[Twintig]
TWINTIG, een telwoord tot de hoofdgetallen behoorende, en tweemaal tien aanduidende. Het wordt, even als andere telwoorden, of op zich zelf, of bij een z.n., gebruikt. In dit geval wordt het niet verbogen: ik ontving van hem twintig guldens. De twintig krijgsknechten. Evenmin verbuigt men het doorgaans, als het z.n. weggelaten wordt, zoo als in: het is een van de twintig (voorgemelde dingen.) Echter zegt men ook: zij waren met hun twintigen; bij twintigen; en: hoe vele twintigen gaan er in tachtig? in welk laatste geval dit woord, even als in: de eerste twintig, als een vrouwelijk z.n. voor een twintigtal wordt gebruikt. Van hier twintiger, twintigste. Zamenstell.: twintigmaal, twintigtal, twintigwerf, enz.

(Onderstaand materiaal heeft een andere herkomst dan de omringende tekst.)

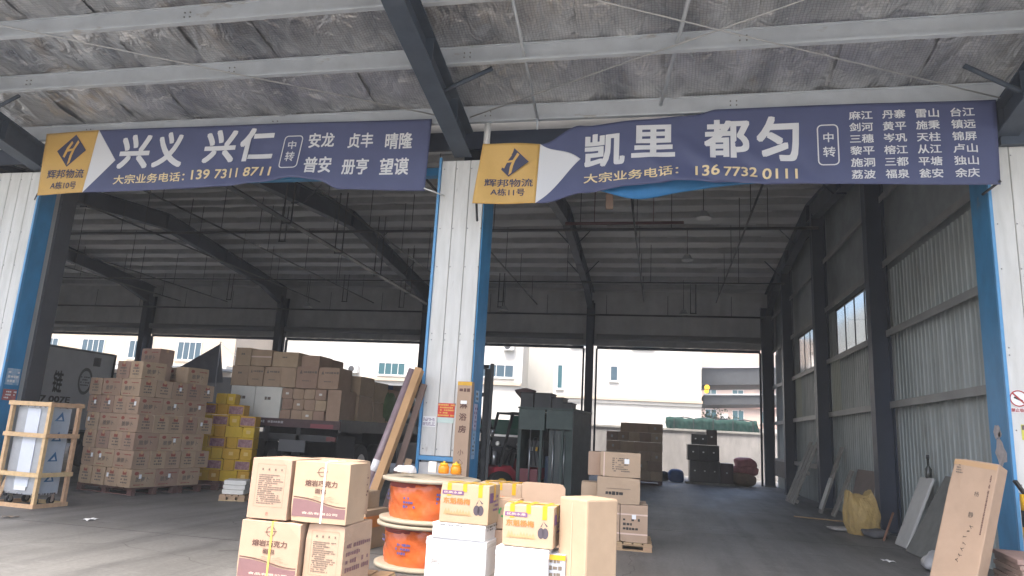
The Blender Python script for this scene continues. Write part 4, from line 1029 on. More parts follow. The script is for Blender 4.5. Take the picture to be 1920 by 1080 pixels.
# --- things leaning on the centre pillar
o = MB().tube((0, 0, 0), (.58, .55, 2.5), .062, 16).build('wrapped_roll', purple_roll, None, (-4.40, 9.9, 0)); tag(o, 'long mauve wrapped roll leaning against the centre pillar', 'roll')
MB().tube((.2181, .2068, .94), (.2564, .2431, 1.105), .0645, 16).build('white_band', paper, o)
o = MB().tube((0, 0, 0), (.36, .40, 1.36), .055, 16).build('wrapped_roll', purple_roll, None, (-4.30, 9.76, 0)); tag(o, 'shorter mauve wrapped roll leaning in front of the long one', 'roll')
MB().tube((.0789, .0876, .298), (.1128, .1253, .426), .0575, 16).build('white_band', paper, o)
o = MB().bar((0, 0, 0), (.44, .76, 2.44), .11, .15, (0, 1, 0)).build('long_carton', mat('orange brown card', (.46, .27, .12), .7, noise=(3, .2)), None, (-4.12, 9.62, .06)); tag(o, 'long orange brown carton leaning against the centre pillar', 'carton')
o = MB().bar((0, 0, 0), (.36, .5, 2.25), .09, .05, (0, 1, 0)).build('long_carton', kraft_dark, None, (-3.99, 10.0, .03)); tag(o, 'long dark brown carton leaning behind the orange brown one', 'carton')
o = MB().bar((0, 0, 0), (.15, .3, 1.12), .10, .03, (0, 1, 0)).build('timber_offcut', wood, None, (-3.86, 10.02, .02)); tag(o, 'short pale timber offcut leaning at the foot of the centre pillar', 'timber')
# upright printed carton in front of the pillar
o = carton((-2.93, 10.44, 0), R(0), (.225, .15, 2.34), kraft, 'tall slim printed carton standing upright against the centre pillar', bev=.006)
mb = MB()
for i, ch in enumerate('淋浴房'): text_flat(mb, ch, -.06, .06, 1.93 - .18 * i, 1.93 - .18 * i + .11, -.0765, .02)
for i, ch in enumerate('小心轻放'): text_flat(mb, ch, -.045, .045, 1.24 - .14 * i, 1.24 - .14 * i + .085, -.0765, .0)
scribble(mb, -.08, .08, 2.16, 2.26, 1, -.0765, 1, 1)
mb.build('printing', ink_brown, o)
quad(MB(), -.05, .05, 2.0, 2.05, -.079).build('shipping_label', paper, o)
MB().box((-.112, -.0775, 2.28), (.112, -.0755, 2.335)).build('packing_tape', tape_yellow, o)

# ------------------------------------------------------------------ crate with steel cabinet (left)
CR = empty('wooden_crate', (-10.28, 10.25, 0), R(-4), 'open new wood crate frame around a wrapped steel cabinet', 'crate')
cw, cdp, ch = .82, .55, 1.7
def cpost(x, y): MB().box((x - .03, y - .03, 0), (x + .03, y + .03, ch)).build('post', wood_new, CR)
for x in (-cw / 2, cw / 2):
    for y in (-cdp / 2, cdp / 2): cpost(x, y)
for z in (.03, .52, 1.15, ch - .04):
    MB().box((-cw / 2 - .05, -cdp / 2 - .052, z - .035), (cw / 2 + .05, -cdp / 2 - .031, z + .035)).build('rail', wood_new, CR)
    MB().box((-cw / 2 - .05, cdp / 2 + .031, z - .035), (cw / 2 + .05, cdp / 2 + .052, z + .035)).build('rail', wood_new, CR)
    MB().box((cw / 2 + .031, -cdp / 2 - .03, z - .035), (cw / 2 + .052, cdp / 2 + .03, z + .035)).build('rail', wood_new, CR)
    MB().box((-cw / 2 - .052, -cdp / 2 - .03, z - .035), (-cw / 2 - .031, cdp / 2 + .03, z + .035)).build('rail', wood_new, CR)
CB = empty('steel_cabinet', (-10.28, 10.25, .02), R(-4), 'wrapped grey steel cabinet on casters inside the wood crate', 'cabinet')
me = MB().box((-.33, -.21, .17), (.33, .21, 1.6)).mesh('cabinet_body', steel_grey); bevel_mesh(me, .01, 2); link('cabinet_body', me, CB)
MB().box((.3302, -.2, .2), (.3312, .2, 1.58)).build('side_film', mat('film over side', (.42, .48, .54), .3, noise=(5, .2)), CB)
MB().box((-.335, -.222, .2), (.335, -.2105, 1.58)).build('cabinet_door', mat('film covered grey', (.42, .44, .46), .35, metal=.3, noise=(4, .25)), CB)
MB().box((-.12, -.236, .3), (.16, -.2225, 1.56)).build('foam_strip', mat('pale foam wrap', (.62, .66, .72), .5, noise=(3, .12)), CB)
MB().box((-.10, -.245, .24), (.14, -.2365, .3)).build('foam_foot', paper, CB)
mb = MB()
for k in range(4):
    z = .38 + .33 * k
    for a, b, c in (((-.1, 0), (.09, 0), (.0, .16)),):
        mb.poly([(.3322, -.0 + a[0], z + a[1]), (.3322, b[0], z + b[1]), (.3322, c[0] + .03, z + c[1])], [(0, 1, 2)])
mb.build('triangle_logo', mat('logo blue', (.03, .12, .25), .5), CB)
mb = MB()
for k in range(4):
    z = .38 + .33 * k; mb.poly([(.3332, -.04, z + .02), (.3332, .05, z + .02), (.3332, .02, z + .08)], [(0, 1, 2)])
mb.build('triangle_gap', mat('film pale', (.48, .53, .58), .4), CB)
for x in (-.27, .27):
    for y in (-.15, .15):
        w_ = MB().tube((x - .02, y, .065), (x + .02, y, .065), .065, 16).build('caster', rubber, CB)
        MB().box((x - .03, y - .02, .06), (x - .024, y + .03, .17)).box((x + .024, y - .02, .06), (x + .03, y + .03, .17)).tube((x - .024, y, .065), (x + .024, y, .065), .025, 8).build('caster_fork', chrome, w_)
o = MB().bar((0, 0, 0), (.1, .25, 1.0), .08, .02, (0, 1, 0)).build('timber_offcut', wood, None, (-10.95, 10.25, 0)); tag(o, 'pale plank end leaning beside the crate at the left pillar', 'timber')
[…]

Twintig, Kil. ook tweijntigh, angels. twentig, eng. twentij, ijsl. tutugu, zweed. tjugu, Salische Wetten, thuotoc, Ulphil. twaintigi, Ottfrid. zueinzug, Kero zueinzic, opperd. zwainzig, hoogd. zwanzig, komt van twee en tig, dat hier, volgens ten Kate, eene voltrokkene telbeurt aanduidt, maar, volgens Adelung, evenveel is, als tien, of een tiental, 't welk men in het zweed. oulings door tiug, of tijngh, plagt uit te drukken. In het wall. zegt men ygain; en voor negentig zegt men in die taal, deg a pheduar ygain, d.i. tien en viermaal twintig.